Free-market economist James Beckwith, concentrating on parks, laid out libertarian goals in his 1981 article “Parks, Property Rights, and the Possibilities of the Private Law“, published by the Cato Institute, a libertarian stalwart. In it, he argued for “…ascending radicalism from reform through volunteerism and privatization of services to the outright abolition of public ownership and the transfer of parks to private parties.” The recruitment of volunteers, what he called an early “tentative step”, was to be followed by “the contracting out of support services to private firms operating for profit; … If the price of recreation is raised, less of it will be demanded by consumers, and overcrowding in the parks will be reduced; … The gate fee could cover such hard-to-charge-for-amenities as the sky, broad vistas, and fragrant flowers; … It is essential that property rights in the parks be defined, transferred, and enforced.”
Charging for the sky? He’s absolutely serious. If “customers” — who used to be citizen-owners — are unwilling to pay enough, what then? In such a scenario, Beckwith writes that lands ” … might even cease to be parks at all because recreationists might not be willing to pay enough to bid away the land from alternative purposes”. What alternative purposes? Why, whatever would generate the most cash in an unregulated “free market”. Just imagine.
Because ability to pay is no indicator of taste or of understanding the needs of nature or of natural landscapes – and because free market forces have no such concern to begin with – the floodgate is opened to the most mechanized, destructive and vulgar of activities. What has traditionally been managed for an entire citizenry, and in the best interests of the land itself, is quickly given over to “users” providing greatest profit.
Profits to be made in “industrial recreation” are astronomical. Despite a harmless façade brought by the “green-washing” arm of the advertising industry, the American Recreation Coalition (ARC) represents the free market at its most destructive to nature. ARC fronts for the interests of every snowmobile, jetski, ATV, 4-wheeler, off-roader and RV interest imaginable, whether manufacturer, dealer or user group, as well as for petroleum interests and such as Disney Corporation.
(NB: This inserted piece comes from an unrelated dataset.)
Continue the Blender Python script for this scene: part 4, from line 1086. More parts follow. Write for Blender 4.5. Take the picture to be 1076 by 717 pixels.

Even Yellowstone, the crown jewel American parks, is not exempt, as it remains open to snowmobiles despite repeated public hearings in which citizens favored their ban.
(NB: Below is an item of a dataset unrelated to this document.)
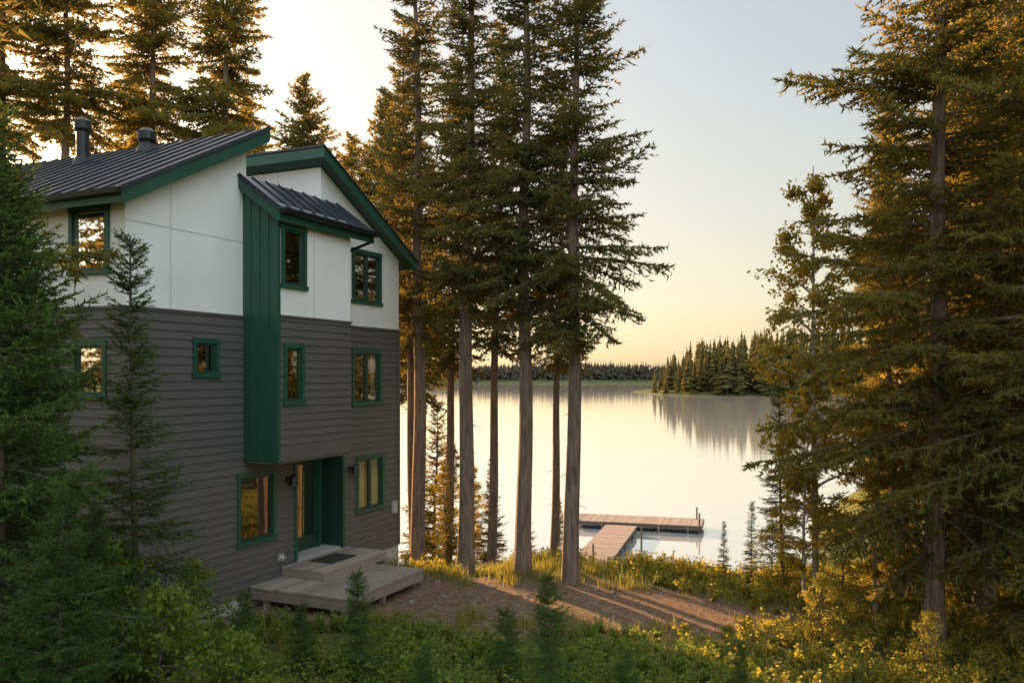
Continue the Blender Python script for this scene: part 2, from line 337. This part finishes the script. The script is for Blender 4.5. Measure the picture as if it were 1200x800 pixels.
# ------------------------------------------------------------ distant forests
def forest(name,pts,hs,mat,lv,nb,seed,w0=.12,w1=.2):
    r=np.random.default_rng(seed);mb=MB();V=[]
    for (x,y),h in zip(pts,hs):
        z=float(ground(x,y));R=h*r.uniform(w0,w1);c0=r.uniform(.02,.2);pw=r.uniform(.45,.95)
        f=np.repeat(np.linspace(0,1,lv),nb);n=len(f)
        az=r.uniform(0,6.28,n);L=R*(1-f)**pw*r.uniform(.4,1.3,n)+h*.006
        zz=h*(c0+(1-c0)*f)+r.uniform(-.5,.5,n)*h/lv
        wd=L*.45+h*.006
        c=np.stack([np.full(n,x),np.full(n,y),z+zz],1)
        o=np.stack([np.cos(az),np.sin(az),np.full(n,-.25)],1);s=np.stack([-np.sin(az),np.cos(az),np.zeros(n)],1)
        up=np.array([0,0,h/lv*.9])
        V.append(np.stack([c+up,c+o*L[:,None]*.6+s*wd[:,None],c+o*L[:,None]],1))
        V.append(np.stack([c+up,c+o*L[:,None],c+o*L[:,None]*.6-s*wd[:,None]],1))
        V.append(np.array([[[x-h*.008,y,z-1],[x+h*.008,y,z-1],[x,y,z+h]]]))
    V=np.concatenate(V).reshape(-1,3);mb.add(V,np.arange(len(V)).reshape(-1,3));return mb.build(name,[mat])
n=650;px=62+np.abs(rng.uniform(0,1,n))**1.3*300+rng.uniform(0,6,n);py=396+rng.uniform(0,1,n)**1.5*80
ok=ground(px,py)>-9.2;px,py=px[ok],py[ok]
forest('peninsula_forest',list(zip(px,py)),(9+14*sm(66,105,px)+5*sm(100,170,px))*(.45+.75*rng.uniform(0,1,len(px))**.7),M['needleF'],14,8,3,.13,.23)
n=3400;px=rng.uniform(-1000,1000,n);py=1128+rng.uniform(0,1,n)**1.4*110
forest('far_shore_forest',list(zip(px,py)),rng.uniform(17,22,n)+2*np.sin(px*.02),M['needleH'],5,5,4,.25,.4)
# ------------------------------------------------------------ undergrowth
def leafy_plant(r,h,nst,nlv,ls):
    C=[];D=[];S=[]
    for q in range(nst):
        az=r.uniform(0,6.28);ln=r.uniform(.05,.6)*h;hh=h*r.uniform(.5,1.1);u=np.linspace(0,1,4)
        P=np.stack([np.cos(az)*ln*u**1.4,np.sin(az)*ln*u**1.4,hh*u],1)+np.append(r.normal(size=2)*.06,0)
        S.append(P);uu=r.uniform(.2,1,nlv)
        c=np.stack([np.interp(uu,u,P[:,k]) for k in range(3)],1);a2=r.uniform(0,6.28,nlv)
        C.append(c);D.append(nrm(np.stack([np.cos(a2),np.sin(a2),r.uniform(-.3,.6,nlv)],1)))
    return np.concatenate(C),np.concatenate(D),S
def cover(name,pts,hs,mat,ls,seed,nst=9,nlv=15):
    r=np.random.default_rng(seed);mb=MB();CC=[];DD=[]
    protos=[leafy_plant(r,1,nst,nlv,ls) for _ in range(8)]
    for (x,y),h in zip(pts,hs):
        c,d,S=protos[r.integers(8)];a=r.uniform(0,6.28);R=np.array([[math.cos(a),-math.sin(a),0],[math.sin(a),math.cos(a),0],[0,0,1]])
        b=np.array([x,y,float(ground(x,y))-.02]);CC.append(c@R.T*h+b);DD.append(d@R.T)
        for P in S[::2]: stick(mb,P@R.T*h+b,.005,.002,1)
    leaves(mb,r,np.concatenate(CC),ls,0,np.concatenate(DD))
    return mb.build(name,[M[mat],M['twig']])
CX,CY=-6.48,14.3
def H(u,v,z): return np.array([CX+.4142*u+.9102*v,CY+.9102*u-.4142*v,z])
def uv(X,Y): return (X-CX)*.4142+(Y-CY)*.9102,(X-CX)*.9102-(Y-CY)*.4142
def okveg(X,Y,pd=1.3):
    u,v=uv(X,Y);house=(u>-.3)&(u<8.9)&(v<.35)&(v>-8.5)
    dk=(u>2.4)&(u<6.3)&(v>-.2)&(v<2.75)
    return (~house)&(~dk)&(pdist(X,Y)>pd+.35*rough(X*3,Y*3)*4)&(ground(X,Y)>-9.15)
def scat(n,x0,x1,y0,y1,pd=1.3):
    X=rng.uniform(x0,x1,n);Y=rng.uniform(y0,y1,n);k=okveg(X,Y,pd);return X[k],Y[k]
X,Y=scat(1300,-8,4,8.6,16.0,1.9);dens=rough(X*1.3,Y*1.3);k=dens>-.22;X,Y=X[k],Y[k]
cover('undergrowth',list(zip(X,Y)),rng.uniform(.25,.65,len(X))*(1-.45*sm(12.5,15,Y)),'shrub',.06,31)
X,Y=scat(1500,3,13.5,9.5,23,1.7);
cover('golden_undergrowth',list(zip(X,Y)),rng.uniform(.15,.5,len(X)),'shrubG',.06,32)
X,Y=scat(420,-3,13,20.5,40,1.9);
cover('lakeside_undergrowth',list(zip(X,Y)),rng.uniform(.2,.5,len(X)),'shrubG',.07,33,8,10)
def grass(name,X,Y,hh,seed,nb=26):
    r=np.random.default_rng(seed);mb=MB();n=len(X)*nb
    bx=np.repeat(X,nb)+r.normal(size=n)*.09;by=np.repeat(Y,nb)+r.normal(size=n)*.09;bz=ground(bx,by)-.02
    az=r.uniform(0,6.28,n);h=np.repeat(hh,nb)*r.uniform(.5,1.2,n);ln=h*r.uniform(.1,.7,n)
    b=np.stack([bx,by,bz],1);o=np.stack([np.cos(az),np.sin(az),np.zeros(n)],1);s=np.stack([-np.sin(az),np.cos(az),np.zeros(n)],1)*.006
    m=b+o*ln[:,None]*.35;m[:,2]+=h*.6;t=b+o*ln[:,None];t[:,2]+=h
    V=np.stack([b-s,b+s,m+s*.8,m-s*.8,t],1).reshape(-1,3);i=np.arange(n)*5
    mb.add(V,np.stack([i,i+1,i+2,i+3],1))
    mb.f.append(np.stack([i+3,i+2,i+4],1));mb.m.append(np.zeros(n,int))
    return mb.build(name,[M['grass']])
X1,Y1=scat(2300,-8,13,9,22,1.5);X2,Y2=scat(1600,-4,12,20,40,1.6)
X=np.append(X1,X2);Y=np.append(Y1,Y2)
grass('grass',X,Y,rng.uniform(.12,.36,len(X)),35)
# pebbles
mb=MB();r=np.random.default_rng(9)
ico=np.array([(0,0,1),(.89,0,.45),(.28,.85,.45),(-.72,.53,.45),(-.72,-.53,.45),(.28,-.85,.45),(.72,.53,-.45),(-.28,.85,-.45),(-.89,0,-.45),(-.28,-.85,-.45),(.72,-.53,-.45),(0,0,-1)])
icf=np.array([(0,1,2),(0,2,3),(0,3,4),(0,4,5),(0,5,1),(1,6,2),(2,7,3),(3,8,4),(4,9,5),(5,10,1),(6,7,2),(7,8,3),(8,9,4),(9,10,5),(10,6,1),(11,7,6),(11,8,7),(11,9,8),(11,10,9),(11,6,10)])
for q in range(900):
    if q<650: x=r.uniform(-4,6.5);y=r.uniform(15,20.5)
    else:
        p=H(r.uniform(-.3,4),r.uniform(.1,.9),0);x,y=p[0],p[1]
    if pdist(np.array([x]),np.array([y]))[0]>2.4 and q<650: continue
    s=r.uniform(.012,.045)*(2.2 if r.random()<.05 else 1)
    mb.add(ico*r.uniform(.7,1.2,(12,1))*s*np.array([1,r.uniform(.7,1.2),.6])+np.array([x,y,float(ground(x,y))+s*.1]),icf)
mb.build('pebbles',[M['rock']],smooth=True)
# ------------------------------------------------------------ house
house=bpy.data.objects.new('lakeside_house',None);sc.collection.objects.link(house)
side=lambda a,z,o:H(a,o,z)
bay=lambda a,z,o:H(a,.85+o,z)
left=lambda a,z,o:H(-o,-a,z)
bside=lambda a,z,o:H(2.82-o,a,z)
bfar=lambda a,z,o:H(5.22+o,a,z)
v2f=lambda a,z,o:H(5.3-o,-a,z)
v1b=lambda a,z,o:H(2.9+o,-a,z)
endw=lambda a,z,o:H(8.56+o,-a,z)
backw=lambda a,z,o:H(a,-8-o,z)
def pbox(mb,P,a0,a1,z0,z1,o0,o1,mat=0):
    hexa(mb,[P(a0,z0,o0),P(a1,z0,o0),P(a1,z0,o1),P(a0,z0,o1),P(a0,z1,o0),P(a1,z1,o0),P(a1,z1,o1),P(a0,z1,o1)],mat)
def siding(mb,P,a0,a1,z0,z1,ops=(),c=.152,mat=0):
    z=z0
    while z<z1-1e-6:
        zt=min(z+c,z1);cuts=sorted({z,zt}|{q for o in ops for q in (o[2],o[3]) if z<q<zt})
        for za,zb in zip(cuts[:-1],cuts[1:]):
            zm=(za+zb)/2;segs=[(a0,a1)]
            for o in ops:
                if o[2]<zm<o[3]:
                    ns=[]
                    for s in segs:
                        if o[1]<=s[0] or o[0]>=s[1]: ns.append(s);continue
                        if s[0]<o[0]: ns.append((s[0],o[0]))
                        if s[1]>o[1]: ns.append((o[1],s[1]))
                    segs=ns
            oa=.022-.02*(za-z)/c;ob=.022-.02*(zb-z)/c
            for s in segs:
                quad(mb,P(s[0],za,oa),P(s[1],za,oa),P(s[1],zb,ob),P(s[0],zb,ob),mat)
                if za==z: quad(mb,P(s[0],za,0),P(s[1],za,0),P(s[1],za,oa),P(s[0],za,oa),mat)
        z=zt
def panels(mb,P,a0,a1,z0,top,ops=(),sa=(),sz=(),g=.005):
    al=sorted({a0,a1}|set(sa)|{q for o in ops for q in (o[0],o[1])})
    zl=sorted({z0}|set(sz)|{q for o in ops for q in (o[2],o[3])})
    for i in range(len(al)-1):
        A,B=al[i],al[i+1]
        A2=A+(g if A in sa else 0);B2=B-(g if B in sa else 0)
        for j in range(len(zl)):
            Z=zl[j]+(g if zl[j] in sz else 0);am=(A+B)/2
            if j<len(zl)-1:
                Zt=zl[j+1];zm=(Z+Zt)/2;Zt2=Zt-(g if Zt in sz else 0)
                if any(o[0]<am<o[1] and o[2]<zm<o[3] for o in ops): continue
                quad(mb,P(A2,Z,0),P(B2,Z,0),P(B2,Zt2,0),P(A2,Zt2,0),0)
            else:
                quad(mb,P(A2,Z,0),P(B2,Z,0),P(B2,top(B2),0),P(A2,top(A2),0),0)
    for i in range(len(al)-1):
        A,B=al[i],al[i+1];am=(A+B)/2
        for j in range(len(zl)):
            Z=zl[j]
            if j<len(zl)-1:
                if any(o[0]<am<o[1] and o[2]<(Z+zl[j+1])/2<o[3] for o in ops): continue
                quad(mb,P(A,Z,-.012),P(B,Z,-.012),P(B,zl[j+1],-.012),P(A,zl[j+1],-.012),1)
            else: quad(mb,P(A,Z,-.012),P(B,Z,-.012),P(B,top(B),-.012),P(A,top(A),-.012),1)
WT=.085
def opn(w): return (w[0]+.05,w[1]-.05,w[2]+.05,w[3]-.05)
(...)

Privatizing management in the U.S. National Park System would demolish any public interest holding at bay a total industrial takeover. But as war in Iraq claimed public attention, the Bush Administration kicked privatization into high gear, so that Bush appointees now move the privatization agenda forward. In 2003, then Interior Secretary Gale Norton, using code terms such as “public-private partnerships” and “competitive outsourcing”, announced plans to privatize 72% of U.S. Park Service positions. In the same year, Bush announced that as many as 850,000 federal positions could be outsourced to the private sector.
SELLING OFF THE PUBLIC LANDS
Terry Anderson, a senior fellow at the right wing Hoover Institution, attracted attention in 1999 with an alarming policy paper, “How and Why to Privatize Federal Lands”, also published by Cato. His proposal involves giving citizens “shares” of public domain that can then be bought and sold on the open market. Poorer citizens would certainly cash out quickly, but even middle classes, saddled with health costs, mortgages, tuitions and the like, would in time see reasons to sell their shares. In the wings, corporations and the super wealthy would gather shares as they appeared on the market and ultimately own what now belongs to all citizens. According to Anderson’s analysis, the transition would take 20-40 years. Anderson became George W. Bush’s adviser on public lands issues and has advised Bush to replace governmental regulatory law with free market principles.
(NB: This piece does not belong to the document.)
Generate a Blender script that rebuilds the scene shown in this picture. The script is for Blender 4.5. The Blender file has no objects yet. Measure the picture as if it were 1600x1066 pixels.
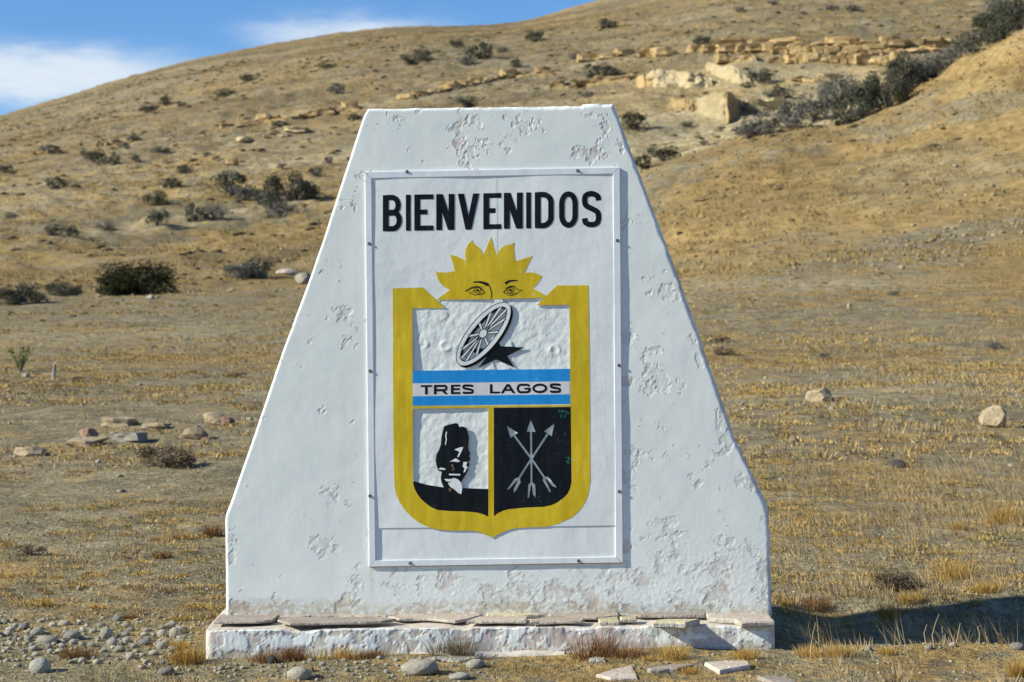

All of this is what libertarians and free marketers have worked toward for decades with a torrent of policy analyses, workshops, conferences, articles and books funded by a dozen or so foundations, e.g., Bradley, Scaife, Olin, JM, Lambe, Earhart, Koch, Carthage, Castle Rock. Collectively, all represent a force that, since the 1960s, has coordinated efforts to forge national policy favorable to deregulation and privatization. Joined by large corporate interests such as RJ Reynolds, Shell Oil, Pfizer, etc., the collective, with countless billions of dollars at its disposal, can outspend progressive efforts by orders of magnitude as it pictures government not as an entity of, by and for the people but as an evil, oppressive force packed with incompetent, thieving bureaucrats intent on thwarting creative enterprise.
DIVERSIFICATION
There is another fatal flaw in depictions of private ownership of everything, and of free market “magic”, as guaranteeing proper care of the natural world. Large corporations diversify, and when one line dwindles, the profit mandate requires investment elsewhere. Maximizing profit is the corporate obligation against which all other obligations pale, else, as free-market guru Milton Friedman made clear, stockholders should sue management. If the price of lumber is such that a corporation’s other investments can earn more, it’s time to “cut and run”, plowing new cash into what increases profits — cars, sneakers, whatever. Nothing personal, just business. One need only consider the millions of acres of Maine woods leveled in the 1990s by corporate owners who then sold denuded land and moved on, or at the ravaging of the last large redwood tract in California under the ownership of Charles Hurwitz.
Libertarian and free market extremisms are rooted in simplistic theory linked to a kind of religious zeal. But their theory falls apart in the real world of corporate conduct, because the privatization of everything in a regulation-free, no-holds-barred environment in which maxed-out profit is the goal, guarantees the most rapacious of behavior. As to corporate behavior, simply consider the Enron debacle, Big Tobacco’s deliberate, generations-long campaign that ruined the health of millions and the global implications of ExxonMobil’s program of many years to contradict climate scientists.
In a world privatized and deregulated, disintegration within nature and its processes is absolutely predictable. In this light, libertarian and free market purists appear as cultists required to ignore truths about the consequences of giving free rein to the acquisitive instinct and to what the Greeks called “pleonexia”, the desire for more and ever more.